Filmin, karakterleri tanıma ve kaçıp kovalamaca bölümü olarak adlandırılabilecek ilk 90 dakikalık kısmı son derece sakin… Bu bölümde, aynı zamanda filmin görüntü yönetmeni de olan Thornton, fonda Avustralya’nın uçsuz bucaksız topraklarından harika doğa manzaraları sunarken son 30 dakikalık açık hava mahkemesi ve final bölümünde ise, bu sefer filmin oyuncu kadrosu sazı eline alıp, sinema bölümü öğrencilerine ders verir gibi bir oyunculuk sergiliyor…

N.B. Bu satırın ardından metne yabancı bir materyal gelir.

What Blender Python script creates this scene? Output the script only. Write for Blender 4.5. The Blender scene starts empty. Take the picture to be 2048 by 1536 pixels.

Warwick Thornton’ın ilk filmi olan “Samson and Delilah” (2009) gibi arşivimize de dâhil ettiğimiz bu filmi, biz sevdik… Umarız sizler de seversiniz…
Keyifli seyirler,
Son bir not:
Tüm hakları bize ait olan bu yorumun orijinali; bir başka mecrada tarafımızca, 7 Temmuz 2018 günü saat 01.25’de yazılarak paylaşılmıştır...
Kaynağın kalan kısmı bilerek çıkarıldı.